A studio host asks a fairly ordinary question about Meghan Markle’s ‘end game,’ and suddenly the discussion veers into the realm of operatic certainty: crown, country, conquest. That is the moment Angela Levin handed royal watchers this week — less a measured prediction than a provocation dressed up as insight.

Levin, a royal biographer, argues that Meghan has one overriding ambition in relation to the royal family. ‘The endgame is that she is queen. That’s it. Yes, I’ve said this several times. In other words, Meghan will run the country,’ she said during an appearance on TalkTV, when host Mark Dolan pressed her on what Meghan ultimately wants.

If you read that line twice, you can almost hear the intake of breath Levin is betting on. It is designed to be quoted, shared and argued over, and it works because it taps into a persistent anxiety in parts of the British press: not merely that Meghan is ambitious, but that her ambition is somehow illegitimate.

Meghan Markle and the ‘Queen’ Claim That Refuses to Die

The reality, of course, is less cinematic.​ Meghan is no longer a working royal, having quit royal life and left the UK with Prince Harry in 2020, and the line of succession doesn’t bend to vibes or media narratives.​

Harry is currently fifth in line to the throne, a detail that makes Levin’s claim sound less like constitutional analysis and more like a kind of symbolic accusation.​ To put it bluntly, there are several people between Harry and the crown, and the monarchy is not a talent show where a strong brand ‘wins.’​

Still, what makes Levin’s remark stick is not its plausibility.​ It is what it reveals about the way Meghan has been cast since the Sussexes left: as a figure onto whom people project either their hope for a modern, self-made royal narrative or their dread of one.​

Succession Reality, and the Industry of Outrage

There is also a strangely elastic quality to the ‘queen’ rhetoric.​ In the Express write-up of the TalkTV exchange, the claim is framed not simply as Meghan wanting status, but as Meghan wanting power — ‘to run the country’ — a phrase that turns a family drama into something bordering on political paranoia.​

Meghan Markle wants to be queen and run the U.K., an expert claimed six years after she left the country and moved to California. https://t.co/blZhUregqr

— Wonderwall (@Wonderwall) February 6, 2026

It is worth noting what is missing from this kind of commentary. There is no concrete mechanism offered, no evidence of a plan — just the certainty of a headline-ready verdict and the familiar insinuation that Meghan’s intentions are the story, rather than the structures around her. And yet — because this is the Sussex saga — nothing exists in a vacuum.
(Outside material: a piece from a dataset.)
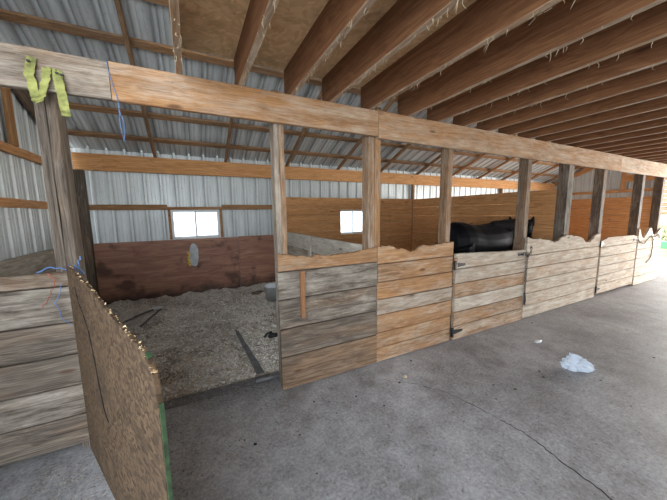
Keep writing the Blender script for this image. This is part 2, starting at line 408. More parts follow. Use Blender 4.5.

The couple’s departure in 2020 was not a quiet retirement; it was a rupture that has played out across interviews, documentaries, memoirs, lawsuits and a relentless churn of commentary that keeps the question of motive permanently on the boil.

That churn also suits the ecosystem built around royal outrage. A line like Levin’s does not need to be true in any practical sense to be useful; it only needs to keep Meghan framed as a threat, a plot, an ‘end game’ — anything but a former working royal building a life outside the institution.

Perhaps the more honest reading is simpler, if less lucrative. The monarchy is fixed, the hierarchy is stubborn, and Meghan cannot become queen through ambition alone. But the idea that she might want too much remains a story some people cannot resist telling.